The Magnes Collection of Jewish Art and Life was established in 2010 following the transfer of the Judah L. Magnes Museum to the University of California, Berkeley. Its remarkably diverse archive, library and museum holdings include art, objects, texts, music, and historical documents about the Jews in the Global Diaspora and the American West. As one of the world's preeminent Jewish collections in a university setting, it provides highly innovative and accessible resources to both researchers and the general public

From the Photographer’s Archive: Roman Vishniac

On View: 
Jan 24, 2017 to Jun 23, 2017

The work of Roman Vishniac (1897-1990), a Russian-born photographer most notable for documenting eastern-European Jewish life in the years immediately preceding the Holocaust, has been celebrated in exhibitions and publications since the 1940s. Following the photographer's death, his daughter, Mara Vishniac Kohn, became the executor of Roman Vishniac’s estate. In 2007, the Roman Vishniac Archive was established at the International Center of Photography (ICP) in partnership with the United States Holocaust Memorial Museum. Its collections comprise over thirty thousand objects spanning more than six decades, and include more than nine thousand unprinted negatives, recently discovered vintage photographic prints, film footage, and personal correspondence.

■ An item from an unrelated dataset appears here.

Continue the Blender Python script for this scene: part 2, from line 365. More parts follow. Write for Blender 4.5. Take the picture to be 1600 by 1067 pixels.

The Power of Attention: Magic & Meditation in Hebrew "shiviti" Manuscript Art

On View: 
Jan 24, 2017 to Jun 23, 2017

Created from the early-modern period and into the present, shiviti manuscripts are found in Hebrew prayer books, ritual textiles, and on the walls of synagogues and homes throughout the Jewish diaspora. Wrestling with ways to externalize the presence of God in Jewish life, these documents center upon the graphic representation of God's ineffable four-letter Hebrew name, the Tetragrammaton, and associate it with words and imageries that evoke mystical powers, protective energy, and angels, as well as key places and characters in Biblical and Jewish history.